Despite Wilder’s co-manager Shelly Finkel exclusively informing WBN that a deal is off the table until after their huge clash with Tyson Fury on December 1, Hearn hasn’t given up.

“We are kind of talking to Al Haymon and some legal guys on his side. There are people that want to help and make this fight happen,” Hearn told Sky Sports on Saturday night in Newcastle.

“Even in Chicago, I had a couple of conversations over two days with someone who felt they could help. It was so productive. We were talking about splits and numbers. It’s so natural to do that.

“He’s a powerful player in the world of boxing and has the ears of Wilder’s team. He probably feels like there needs a mediator to say, ‘I spoke to Eddie, this is interesting, how do you feel?’

“If you negotiate on emotion, then the fight will never get made. I don’t negotiate on emotion. Some people do that and Shelly does.”

WBN contacted Finkel immediately after the statements were made and were told there’s absolutely no movement on a deal.

Nothing has changed. Nor will it alter until after the fight between Wilder and Fury in less than 50 days.

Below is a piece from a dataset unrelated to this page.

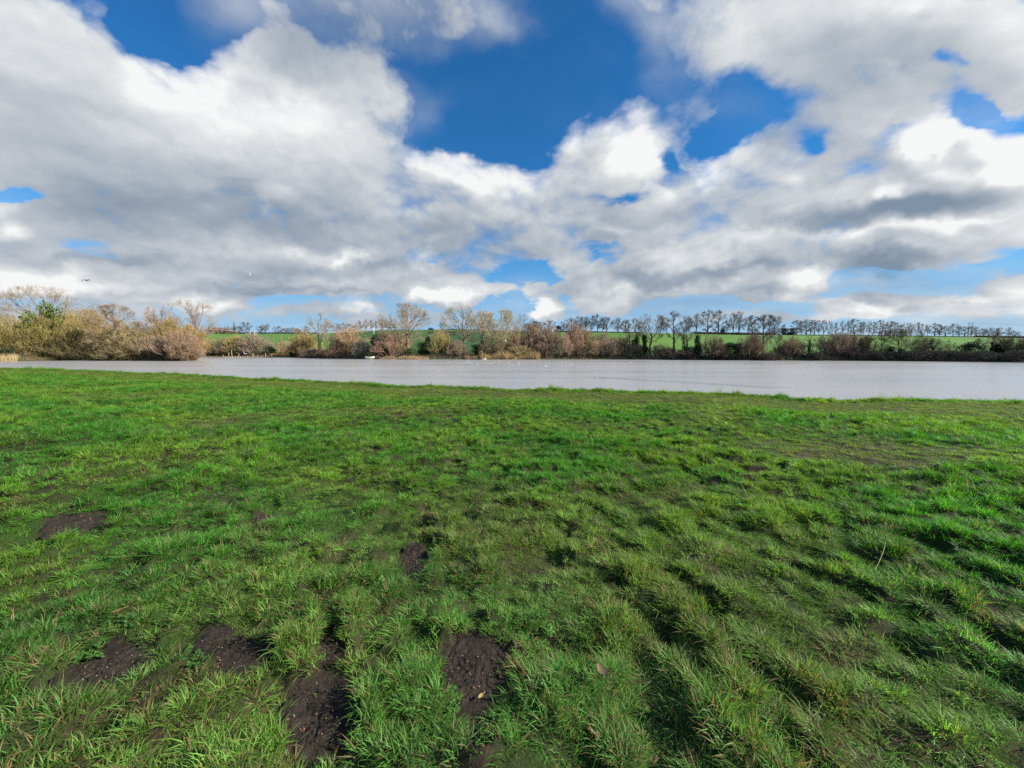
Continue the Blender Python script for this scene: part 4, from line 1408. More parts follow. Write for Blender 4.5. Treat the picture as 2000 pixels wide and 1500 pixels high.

Finkel and promoter Lou DiBella, plus advisor Al Haymon and trainer/co-manager Jay Deas or all on the same page. So nothing official will come until the Fury fight is complete.

It’s ludicrous for Wilder to even think about another fight. Let alone an undisputed unification when there will still be FIVE MONTHS left to negotiate after the Fury bout.

Fury is recognized as one of the best heavyweights around, on his day, so Wilder even taking his eye off the ball for one second would be madness.

The door has been left firmly ajar for talks after December 1. Finkel and Haymon – like Hearn, are all supposedly pulling in the same direction on that.


Only one difference now stands between getting the fight over the line. And that’s the willingness to wait, out of respect to Fury at least.

Joshua has other options – as always, but if he wants the fight as much as stated, the heavyweight king can hold off six more weeks.

A win for Fury, not out of the realms of possibility by any means, would put a firm dent in any plans for Joshua v Wilder.

Therefore, all sides have to keep focused on what’s next for them. Before then beginning more groundwork for Wembley in 2019.

Fury has his own plans to pack out the National Stadium against Wilder next year himself, meaning everything is at stake at the Staples Center in Los Angeles on that colossal date in December.